“もんで食べる”アヲハタの冷凍フルーツ、じわり人気 「ジャム以外」に注力する狙いは?(2/2 ページ)
アヲハタが2024年に発売した、パウチ入りの冷凍フルーツ「まるかじゅり」が好調だ。ジャム事業で知られる同社だが、どのような狙いから新カテゴリーを強化しているのか。
テスト販売で好調
社内公募で寄せられたアイデアをもとに、第2弾として開発したのがまるかじゅりだ。主なターゲットとしては、忙しい中でも「フルーツを食べて、ほっと一息つきたい」「身体をいたわりたい」というニーズを持つ女性層を想定している。
国は1日のフルーツ摂取量の目標を「200グラム」と定めている。しかし中央果実協会の調査によれば、実際に摂取できている人の割合は13.6%。生のフルーツを食べない理由としては、「日持ちがしない」「皮をむく必要がある」などが多く挙げられているという。
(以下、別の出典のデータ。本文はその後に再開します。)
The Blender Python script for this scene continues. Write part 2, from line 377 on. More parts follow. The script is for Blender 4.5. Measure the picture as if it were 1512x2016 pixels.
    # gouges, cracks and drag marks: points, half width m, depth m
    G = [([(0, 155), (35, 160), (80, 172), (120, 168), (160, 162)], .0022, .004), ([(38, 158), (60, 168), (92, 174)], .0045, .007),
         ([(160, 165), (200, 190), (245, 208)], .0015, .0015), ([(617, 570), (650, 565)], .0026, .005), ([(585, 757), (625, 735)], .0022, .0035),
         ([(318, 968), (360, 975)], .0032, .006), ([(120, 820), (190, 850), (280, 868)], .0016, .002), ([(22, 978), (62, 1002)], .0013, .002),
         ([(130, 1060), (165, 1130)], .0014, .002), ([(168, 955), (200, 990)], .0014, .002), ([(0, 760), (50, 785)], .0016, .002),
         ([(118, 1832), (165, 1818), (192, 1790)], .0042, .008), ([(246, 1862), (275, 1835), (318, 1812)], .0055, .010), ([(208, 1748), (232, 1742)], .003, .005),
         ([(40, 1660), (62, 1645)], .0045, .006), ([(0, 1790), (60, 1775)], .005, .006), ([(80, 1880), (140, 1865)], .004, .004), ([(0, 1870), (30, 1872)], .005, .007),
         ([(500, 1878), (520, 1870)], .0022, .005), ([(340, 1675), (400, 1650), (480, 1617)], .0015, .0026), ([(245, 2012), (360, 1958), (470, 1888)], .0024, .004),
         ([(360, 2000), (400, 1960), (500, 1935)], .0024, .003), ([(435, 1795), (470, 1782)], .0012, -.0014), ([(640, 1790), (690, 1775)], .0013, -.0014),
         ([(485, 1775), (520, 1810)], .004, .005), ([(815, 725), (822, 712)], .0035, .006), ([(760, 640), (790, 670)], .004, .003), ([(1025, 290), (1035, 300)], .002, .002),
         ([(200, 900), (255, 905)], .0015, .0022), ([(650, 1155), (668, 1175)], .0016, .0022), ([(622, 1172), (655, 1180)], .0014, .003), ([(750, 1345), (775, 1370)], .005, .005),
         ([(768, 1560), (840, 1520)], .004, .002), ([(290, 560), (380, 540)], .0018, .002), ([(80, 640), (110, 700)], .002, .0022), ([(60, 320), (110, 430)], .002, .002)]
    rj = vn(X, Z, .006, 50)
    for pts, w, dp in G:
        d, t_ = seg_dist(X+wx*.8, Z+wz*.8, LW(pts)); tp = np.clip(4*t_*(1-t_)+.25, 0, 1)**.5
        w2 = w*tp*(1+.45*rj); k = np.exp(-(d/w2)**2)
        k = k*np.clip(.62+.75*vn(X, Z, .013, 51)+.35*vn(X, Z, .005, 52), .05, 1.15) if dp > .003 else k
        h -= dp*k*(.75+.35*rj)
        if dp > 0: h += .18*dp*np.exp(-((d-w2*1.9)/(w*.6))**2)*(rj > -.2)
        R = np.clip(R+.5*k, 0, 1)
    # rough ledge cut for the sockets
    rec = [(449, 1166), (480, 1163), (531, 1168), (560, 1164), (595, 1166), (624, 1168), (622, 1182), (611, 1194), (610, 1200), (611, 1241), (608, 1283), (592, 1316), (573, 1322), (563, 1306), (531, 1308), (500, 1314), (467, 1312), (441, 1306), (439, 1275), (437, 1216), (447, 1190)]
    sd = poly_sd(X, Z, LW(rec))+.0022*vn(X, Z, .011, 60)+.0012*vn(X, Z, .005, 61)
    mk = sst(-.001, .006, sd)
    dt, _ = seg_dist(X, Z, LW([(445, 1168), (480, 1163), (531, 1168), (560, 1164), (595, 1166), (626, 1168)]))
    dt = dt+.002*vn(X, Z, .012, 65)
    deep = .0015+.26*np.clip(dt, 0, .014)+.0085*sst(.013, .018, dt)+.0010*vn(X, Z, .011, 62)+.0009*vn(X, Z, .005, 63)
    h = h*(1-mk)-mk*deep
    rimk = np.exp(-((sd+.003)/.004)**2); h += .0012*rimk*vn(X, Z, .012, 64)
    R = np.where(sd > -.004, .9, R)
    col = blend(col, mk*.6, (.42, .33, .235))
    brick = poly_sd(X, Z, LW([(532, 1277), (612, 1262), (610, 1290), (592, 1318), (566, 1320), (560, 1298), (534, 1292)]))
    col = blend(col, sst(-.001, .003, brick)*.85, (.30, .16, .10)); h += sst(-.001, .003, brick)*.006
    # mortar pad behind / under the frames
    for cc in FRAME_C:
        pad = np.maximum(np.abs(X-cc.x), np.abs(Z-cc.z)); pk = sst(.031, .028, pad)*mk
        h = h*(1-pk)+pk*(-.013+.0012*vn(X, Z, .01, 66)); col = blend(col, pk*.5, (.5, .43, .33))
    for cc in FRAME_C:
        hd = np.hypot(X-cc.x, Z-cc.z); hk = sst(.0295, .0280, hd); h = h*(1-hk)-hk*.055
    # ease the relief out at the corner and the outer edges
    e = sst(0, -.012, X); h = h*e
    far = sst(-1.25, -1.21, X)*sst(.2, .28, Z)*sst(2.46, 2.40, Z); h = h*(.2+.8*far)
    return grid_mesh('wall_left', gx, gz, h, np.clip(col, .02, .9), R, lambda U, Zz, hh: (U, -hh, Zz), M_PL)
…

まるかじゅりは、こうした理由でフルーツを食べる機会が少なくなっている人に「手軽さ」をアピールする商品だ。ワンハンドで食べられる形状にこだわっており、「従来の『形がある』冷凍フルーツからの脱却を目指しました」と、担当する佐々木優子氏(マーケティング本部 マーケティング室 フローズン事業チーム)は話す。
発売にあたっては、2019〜20年に一部コンビニで「グレープフルーツ&オレンジ」味のテスト販売を実施。「売れ行きにかなり手応えがあった」(富岡氏)とのことで、量産化に向けた準備を進めるに至った。「さっぱりしていておいしい」といった声が集まるなど好評を得た一方で、「果肉が見えているのに最後まで出てこない」といった意見も寄せられたことから、量産化にあたっては容器の改良に苦心したという。
量産化の体制を整え、本発売したのは24年の8月末のこと。スーパーやコンビニ、ECサイトなどで発売したところ、SNSでは「カロリーが低めでうれしい」「パッケージやネーミングがかわいい」といった声が集まるなど、好評を博した。
しかし、反響の大きさに対して「十分な量を用意できなかった」という課題感があるという。「『どこにも並んでない』『やっと見つけた』といった声も多くありました。まずは認知を広げ、いろいろなところに置いていただくことが目標です」(富岡氏)
5月30日からは、新たに「ピーチ&グレープフルーツ&グァバ」味も発売する。こちらは商品への調査で特に要望が多かった「桃」を採用しており、主力商品の「55ジャム」で若年層に人気の3フレーバーを合わせた。
今後も売り上げの拡大が見込まれる同商品。看板商品で蓄積された技術とブランドイメージを、巧みに生かした事例といえそうだ。